Ardfinnan

Ardfinnan
This is the village where I live

Tuesday, July 2, 2013

Ireland's Alcatraz Spike Island

Spike Island Header

Known as Ireland’s Alcatraz, Spike Island has a long and varied history. The island is quite large at around 103 acres, lying off the lovely harbour town of Cobh in Cork. The first recorded habitation of Spike Island comes from the Early Medieval period. Saint Mochuda (also known as Saint Carthage), is said to have founded a monastic site on Spike in 635 AD.
It is thought that after his campaign in Ireland in the middle of the seventeenth century, Oliver Cromwell used Spike Island as a holding area for Irish Catholics who were being transported to work as indentured labourers on British plantations in the West Indies. This would not be the only time Spike Island served as a prison in its history.
Spike Island Cell

In 1847 Spike Island again was used as a holding area for convicts before transportation to Australia and Tasmania. The convicts had a harsh life, and were used as forced labour to carry out numerous building programmes on the island, as well as constructing the docks and forts on the neighbouring Haulbowline Island. Conditions on the island were said to have been very poor.

Spike Island bunker

A number of political prisoners were held on Spike Island following the 1848 Rebellion. John Mitchell was probably the best known of these prisoners: Mitchell was an Irish nationalist and journalist was held on Spike Island before his transportation to Tasmania. Mitchell managed to escape the hellish life on Tasmania and settled in America, where he became a prominent pro-slavery voice of the Confederate side during the American Civil War. By 1883 all prisoners had been removed from the island and it reverted to being used as a military base.

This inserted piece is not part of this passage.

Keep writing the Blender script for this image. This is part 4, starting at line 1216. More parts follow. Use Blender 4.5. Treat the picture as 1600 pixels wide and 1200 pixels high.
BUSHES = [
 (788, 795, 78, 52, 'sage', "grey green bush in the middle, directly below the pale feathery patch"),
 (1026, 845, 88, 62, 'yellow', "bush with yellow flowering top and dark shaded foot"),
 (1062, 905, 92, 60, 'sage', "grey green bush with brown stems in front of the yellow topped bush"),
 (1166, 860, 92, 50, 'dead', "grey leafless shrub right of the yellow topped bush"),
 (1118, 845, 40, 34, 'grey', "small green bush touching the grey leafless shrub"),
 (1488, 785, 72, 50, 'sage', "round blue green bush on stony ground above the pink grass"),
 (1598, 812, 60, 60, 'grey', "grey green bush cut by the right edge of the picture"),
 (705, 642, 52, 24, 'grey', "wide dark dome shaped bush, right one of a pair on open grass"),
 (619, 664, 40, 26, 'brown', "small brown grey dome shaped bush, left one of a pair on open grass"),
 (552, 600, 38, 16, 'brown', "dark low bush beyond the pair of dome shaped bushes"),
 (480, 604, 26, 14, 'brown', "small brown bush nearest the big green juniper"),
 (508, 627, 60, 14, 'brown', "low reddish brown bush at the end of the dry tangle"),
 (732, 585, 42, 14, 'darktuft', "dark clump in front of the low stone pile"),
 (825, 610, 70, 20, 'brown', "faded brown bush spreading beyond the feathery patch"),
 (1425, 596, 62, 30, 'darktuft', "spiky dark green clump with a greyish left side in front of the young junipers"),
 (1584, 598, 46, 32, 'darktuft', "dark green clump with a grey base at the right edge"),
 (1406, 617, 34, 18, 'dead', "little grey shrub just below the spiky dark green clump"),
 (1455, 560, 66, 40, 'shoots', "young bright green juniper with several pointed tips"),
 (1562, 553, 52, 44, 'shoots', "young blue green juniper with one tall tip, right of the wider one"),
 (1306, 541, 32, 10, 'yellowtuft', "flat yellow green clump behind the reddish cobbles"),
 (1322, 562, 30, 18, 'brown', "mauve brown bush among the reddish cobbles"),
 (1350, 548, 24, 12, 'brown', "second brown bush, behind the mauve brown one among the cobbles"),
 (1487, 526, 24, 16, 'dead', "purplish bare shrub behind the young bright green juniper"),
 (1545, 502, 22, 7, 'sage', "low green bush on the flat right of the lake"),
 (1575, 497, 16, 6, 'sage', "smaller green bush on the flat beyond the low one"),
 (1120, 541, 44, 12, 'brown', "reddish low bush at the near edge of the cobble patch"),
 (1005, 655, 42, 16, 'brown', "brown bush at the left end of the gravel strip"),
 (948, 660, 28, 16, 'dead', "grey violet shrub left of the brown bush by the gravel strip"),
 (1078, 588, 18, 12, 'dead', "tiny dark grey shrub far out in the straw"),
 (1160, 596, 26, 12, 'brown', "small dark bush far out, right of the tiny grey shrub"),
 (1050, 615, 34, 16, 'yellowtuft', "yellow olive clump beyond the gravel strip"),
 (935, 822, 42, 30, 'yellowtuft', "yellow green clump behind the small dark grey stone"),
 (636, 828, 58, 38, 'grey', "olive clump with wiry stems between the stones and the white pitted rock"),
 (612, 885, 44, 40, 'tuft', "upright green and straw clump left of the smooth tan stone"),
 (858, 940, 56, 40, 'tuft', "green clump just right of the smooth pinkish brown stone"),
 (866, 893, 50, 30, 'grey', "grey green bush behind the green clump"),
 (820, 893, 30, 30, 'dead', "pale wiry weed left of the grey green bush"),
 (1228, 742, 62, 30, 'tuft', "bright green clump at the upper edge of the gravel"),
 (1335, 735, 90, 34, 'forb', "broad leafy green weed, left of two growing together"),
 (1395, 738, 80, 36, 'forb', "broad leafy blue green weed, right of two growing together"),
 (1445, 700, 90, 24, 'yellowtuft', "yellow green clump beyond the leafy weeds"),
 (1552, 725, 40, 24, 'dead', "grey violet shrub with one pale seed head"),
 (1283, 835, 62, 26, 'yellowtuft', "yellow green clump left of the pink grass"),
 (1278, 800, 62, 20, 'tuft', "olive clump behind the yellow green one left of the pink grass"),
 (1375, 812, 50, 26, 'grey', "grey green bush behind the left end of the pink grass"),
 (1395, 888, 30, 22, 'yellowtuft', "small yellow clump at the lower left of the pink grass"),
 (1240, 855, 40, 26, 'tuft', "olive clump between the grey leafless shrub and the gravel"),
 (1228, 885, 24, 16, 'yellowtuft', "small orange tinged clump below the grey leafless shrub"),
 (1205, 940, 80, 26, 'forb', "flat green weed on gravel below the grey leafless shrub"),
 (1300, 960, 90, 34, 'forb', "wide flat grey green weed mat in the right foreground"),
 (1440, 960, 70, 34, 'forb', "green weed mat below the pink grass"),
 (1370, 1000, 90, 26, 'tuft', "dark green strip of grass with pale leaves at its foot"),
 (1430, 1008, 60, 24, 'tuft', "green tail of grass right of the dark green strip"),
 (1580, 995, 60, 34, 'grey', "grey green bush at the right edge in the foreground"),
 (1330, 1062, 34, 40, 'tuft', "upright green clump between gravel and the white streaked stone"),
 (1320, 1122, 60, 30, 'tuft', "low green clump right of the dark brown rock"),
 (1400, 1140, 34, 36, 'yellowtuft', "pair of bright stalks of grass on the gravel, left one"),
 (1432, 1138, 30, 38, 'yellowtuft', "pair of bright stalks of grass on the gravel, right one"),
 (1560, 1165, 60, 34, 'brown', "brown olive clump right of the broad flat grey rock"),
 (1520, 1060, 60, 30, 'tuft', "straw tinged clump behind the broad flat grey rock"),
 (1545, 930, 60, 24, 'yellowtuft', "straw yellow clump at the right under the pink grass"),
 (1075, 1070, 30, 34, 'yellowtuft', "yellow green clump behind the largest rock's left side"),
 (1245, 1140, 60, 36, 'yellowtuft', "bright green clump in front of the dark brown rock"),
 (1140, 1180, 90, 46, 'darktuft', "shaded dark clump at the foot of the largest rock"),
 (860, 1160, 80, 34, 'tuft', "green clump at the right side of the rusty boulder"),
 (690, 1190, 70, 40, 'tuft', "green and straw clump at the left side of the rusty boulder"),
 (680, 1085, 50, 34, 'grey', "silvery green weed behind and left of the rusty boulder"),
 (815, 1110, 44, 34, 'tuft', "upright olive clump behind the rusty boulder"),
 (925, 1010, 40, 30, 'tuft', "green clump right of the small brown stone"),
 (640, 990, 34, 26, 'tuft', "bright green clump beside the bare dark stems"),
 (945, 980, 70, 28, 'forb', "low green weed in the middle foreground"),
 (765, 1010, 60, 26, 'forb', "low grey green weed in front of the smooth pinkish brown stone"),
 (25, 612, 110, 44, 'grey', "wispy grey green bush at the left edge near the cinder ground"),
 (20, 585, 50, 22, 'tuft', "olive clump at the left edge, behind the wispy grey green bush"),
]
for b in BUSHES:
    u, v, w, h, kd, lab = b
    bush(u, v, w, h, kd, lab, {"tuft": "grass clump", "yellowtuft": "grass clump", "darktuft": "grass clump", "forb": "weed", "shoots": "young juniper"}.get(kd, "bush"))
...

During the First World War, Spike Island became an important base of operations against the German submarine fleet. During the War of Independence, hundreds of political prisoners and Republicans were interned at Spike Island. Under the Anglo-Irish Agreement, Spike remained a British military base until 1938 when it was handed over to the Irish government. The Irish army and navy occupied the island, many living their with their families until 1985. The island served as a prison again, this time for young offenders, who remained on the island until 2004.